I signed up to go to a Parent Conference next month. As I was looking at the different topics, I picked the one for GT kids. I have spent so many, many years going to conferences on special needs, it’s funny to go for something else.
It’s like as parents we get grouped as our kids. If I have a child with special needs, then I must be different or not a whole parent. It’s like I couldn’t possibly understand what regular kids go though. I actually had someone tell me that once. I didn’t know because my child had Down syndrome. So no I get to go and sit in with that other group. Does it change who I am? Or just how I am perceived?
And maybe it’s all in my head. Maybe when I say oh that reminds me of Avery, people don’t look at me like, oh it couldn’t my child isn’t disabled. Because my kids are so much more than ID or GT. They are smart, funny, quirky, kind, loving, dingy, and sometimes rude. They are these complex, unique individuals that make my heart beat.
So after all the hours and hours of parenting classes I sat through when Avery was little I am excited to sit through one more. I know it sounds silly but I get to just be a regular mom now.

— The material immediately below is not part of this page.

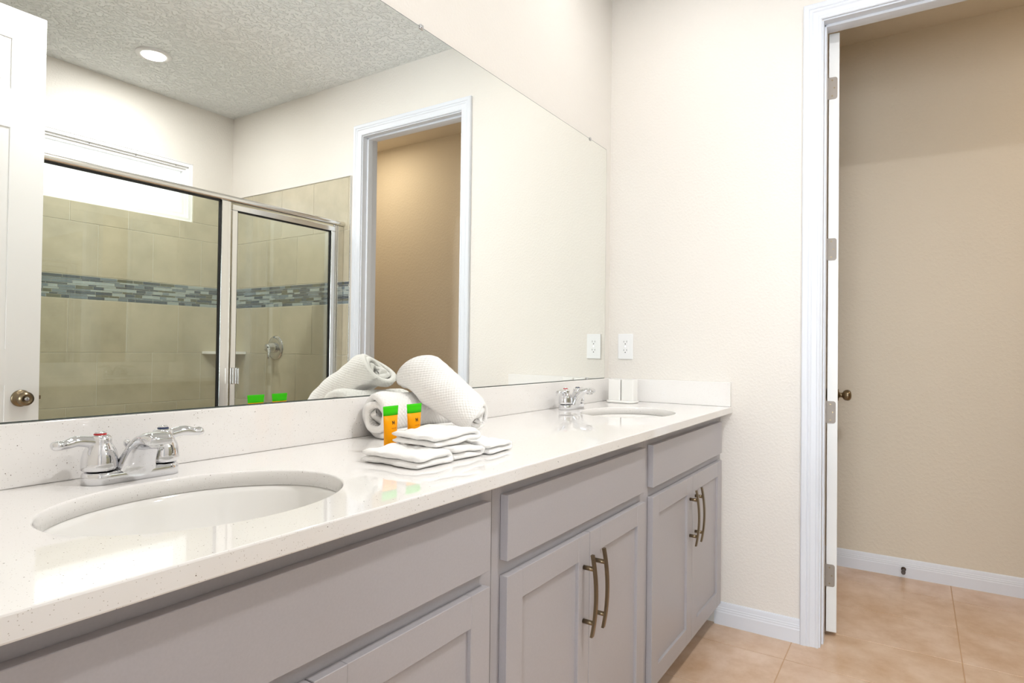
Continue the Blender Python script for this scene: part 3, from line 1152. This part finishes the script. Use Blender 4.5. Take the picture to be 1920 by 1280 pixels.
# recessed lamps --------------------------------------------------------
def lamp(x, y, label, power, color, warm=False, group='round recessed ceiling lights'):
    t = thing('ceiling_light', (x, y, H), label, 'ceiling light', group)
    b = MB()
    b.lathe([(0.094, -0.0002), (0.094, -0.004), (0.090, -0.0075), (0.078, -0.011), (0.068, -0.0100), (0.0625, -0.006), (0.0625, -0.0002)], seg=56, cap0=False, cap1=False)
    b.build('trim_ring', PLASTIC, t)
    b = MB()
    b.lathe([(0.0620, -0.0060), (0.05, -0.0072), (0.0002, -0.0078)], seg=48, cap0=False)
    b.build('lens', LENS, t)
    a = area_light('lamp_light', (0, 0, -0.0125), (0, 0, 0), 0.116, power, color, 'DISK')
    a.parent = t
    return t


WARMC = (0.99, 0.985, 0.985)
lamp(-0.850, -2.484, 'round recessed ceiling light over the shower, seen in the mirror', LAMP_W * 1.3, WARMC)
lamp(-0.55, -0.40, 'round recessed ceiling light above the far sink', LAMP_W * 0.22, WARMC)
lamp(-2.13, -0.40, 'round recessed ceiling light above the foreground sink', LAMP_W * 0.28, WARMC)
lamp(-1.35, -1.45, 'added unseen ceiling light in the middle of the bathroom, for even brightness', LAMP_W * 2.35, WARMC)  # extra lamp added out of view to even out the room's brightness
lamp(0.62, -2.45, 'round recessed ceiling light in the small room beyond the doorway', 5.5, (1.0, 0.84, 0.62))

# ================================================================== COUNTER ITEMS
# two-part holder in the corner
hd = thing('toothbrush_holder', (-0.118, -0.122, ZC), 'white two compartment holder on a tray in the counter corner by the end wall', 'holder')
b = MB()


def rrect(cx, cy, hx, hy, r, n=6):
    pts = []
    for sx, sy, a0 in ((1, 1, 0), (-1, 1, PI / 2), (-1, -1, PI), (1, -1, 3 * PI / 2)):
        for k in range(n + 1):
            a = a0 + PI / 2 * k / n
            pts.append((cx + sx * (hx - r) + r * math.cos(a), cy + sy * (hy - r) + r * math.sin(a)))
    return pts


def rr_solid(b, cx, cy, hx, hy, r, levels):
    b.rings([[Vector((x, y, z)) for x, y in rrect(cx, cy, hx - i, hy - i, max(r - i, 0.001))] for i, z in levels], smooth=False)


rr_solid(b, 0, 0, 0.048, 0.066, 0.030, [(0.003, 0.0008), (0.0, 0.004), (0.0, 0.008), (0.002, 0.0105)])
b.build('tray', CERAM, hd)
for s in (1, -1):
    b = MB()
    cy = s * 0.0305
    rr_solid(b, 0.004, cy, 0.028, 0.0285, 0.006, [(0.0, 0.0108), (0.0, 0.100), (0.0012, 0.1025), (0.004, 0.1025), (0.0045, 0.030)])
    b.build('compartment', CERAM, hd)


# travel tubes
def tube_bottle(x, y, rot, label):
    t = thing('toiletry_tube', (x, y, ZC), label, 'toiletry tube', 'orange toiletry tubes standing on the counter', rot=rot)
    b = MB()
    rings = []
    n = 32
    for z, hx, hy in ((0.0005, 0.0125, 0.0118), (0.003, 0.0140, 0.0132), (0.02, 0.0155, 0.0125), (0.045, 0.0180, 0.0100), (0.065, 0.0205, 0.0072), (0.0815, 0.0225, 0.0042)):
        rings.append([Vector((hx * math.cos(2 * PI * k / n), hy * math.sin(2 * PI * k / n), z)) for k in range(n)])
    b.rings(rings)
    body = b.build('tube_body', ORANGE, t)
    b = MB()
    rings = []
    for z, hx, hy in ((0.0812, 0.0228, 0.0045), (0.090, 0.0236, 0.0028), (0.0965, 0.0242, 0.0016), (0.1015, 0.0246, 0.0012)):
        rings.append([Vector((hx * math.cos(2 * PI * k / n), hy * math.sin(2 * PI * k / n), z)) for k in range(n)])
    b.rings(rings)
    b.build('crimp', GREEN, t)

    def text(s, size, z, material, xo):
        c = bpy.data.curves.new('lettering', 'FONT')
        c.body = s; c.size = 1.0; c.align_x = 'CENTER'; c.align_y = 'CENTER'; c.extrude = 0.008
        if s == 'M':
            c.offset = 0.012
        o = bpy.data.objects.new('lettering', c)
        COL.objects.link(o)
        dg = bpy.context.evaluated_depsgraph_get()
        me = bpy.data.meshes.new_from_object(o.evaluated_get(dg))
        bpy.data.objects.remove(o)
        me.name = 'lettering'
        # wrap onto the front face of the tube
        for v in me.vertices:
            v.co *= size
            px, pz = v.co.x + xo, v.co.y + z
            tab = ((0.003, 0.0140, 0.0132), (0.02, 0.0155, 0.0125), (0.045, 0.0180, 0.0100), (0.065, 0.0205, 0.0072), (0.0815, 0.0225, 0.0042))
            k = 0
            while k < 3 and pz > tab[k + 1][0]:
                k += 1
            u = (pz - tab[k][0]) / (tab[k + 1][0] - tab[k][0])
            hx = tab[k][1] * (1 - u) + tab[k + 1][1] * u
            hy = tab[k][2] * (1 - u) + tab[k + 1][2] * u
            yy = -hy * math.sqrt(max(0.0, 1 - (px / hx) ** 2))
            v.co = Vector((px, yy - 0.0004 - v.co.z, pz))
        me.materials.clear(); me.materials.append(material)
        q = bpy.data.objects.new('lettering', me)
        COL.objects.link(q)
        q.parent = body

    # the dark M on the front, built of four strokes wrapped on the tube
    mb = MB()
    for (xa, za, xb, zb, wd) in ((-0.0030, -0.0042, -0.0030, 0.0042, 0.0007), (0.0030, -0.0042, 0.0030, 0.0042, 0.0007),
                                 (-0.0029, 0.0040, 0.0, -0.0022, 0.0007), (0.0029, 0.0040, 0.0, -0.0022, 0.0007)):
        rings = []
        for k in range(9):
            u = k / 8
            pz = 0.0655 + za + (zb - za) * u
            ring = []
            for dx_, dd in ((-wd, 0.0), (wd, 0.0), (wd, 0.0005), (-wd, 0.0005)):
                px = 0.0015 + xa + (xb - xa) * u + dx_
                q = (pz - 0.045) / 0.0365
                hx, hy = 0.0180 + 0.0045 * q, 0.0100 - 0.0058 * q + 0.0003
                ring.append(Vector((px, -hy * math.sqrt(1 - (px / hx) ** 2) + 0.0001 - dd, pz)))
            rings.append(ring)
        mb.rings(rings, smooth=False)
    mb.build('letter', INK, body)
    text('HAIR CARE', 0.0030, 0.0535, INK2, 0.0015)
    text('30 ml', 0.0022, 0.0300, INK2, 0.0015)
    text('1 fl oz', 0.0022, 0.0255, INK2, 0.0015)
    return t


tube_bottle(-1.690, -0.246, math.radians(2), 'left orange toiletry tube with green crimped top, marked M')
tube_bottle(-1.6165, -0.248, math.radians(-1), 'right orange toiletry tube with green crimped top, nearer the big towel roll')


# rolled towels ---------------------------------------------------------
def smooth_noise(seed):
    r = random.Random(seed)
    ph = [(r.uniform(0, 6.28), r.uniform(0, 6.28), r.uniform(0.6, 1.4)) for _ in range(6)]

    def f(a, b_):
        s = 0
        for i, (p, q, k) in enumerate(ph):
            s += math.sin(a * (1 + i * 0.7) * k + p) * math.sin(b_ * (1 + i * 0.5) + q) / (1 + i * 0.5)
        return s
    return f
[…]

My perspective is so different now. I used to spend so much time trying to learn how to be the best mom, how to help my child the most. Now I have confidence as a mom and am excited to just learn something different. The steaks don’t seem as high this time. I’m not terrified, like I was when Avery was little. I was so afraid I would do something wrong and it would be my fault he didn’t develop like he was supposed to. Now I know, I will do things wrong but somehow we will all get through it. And with the Grace of God and a lot of love they will be ok.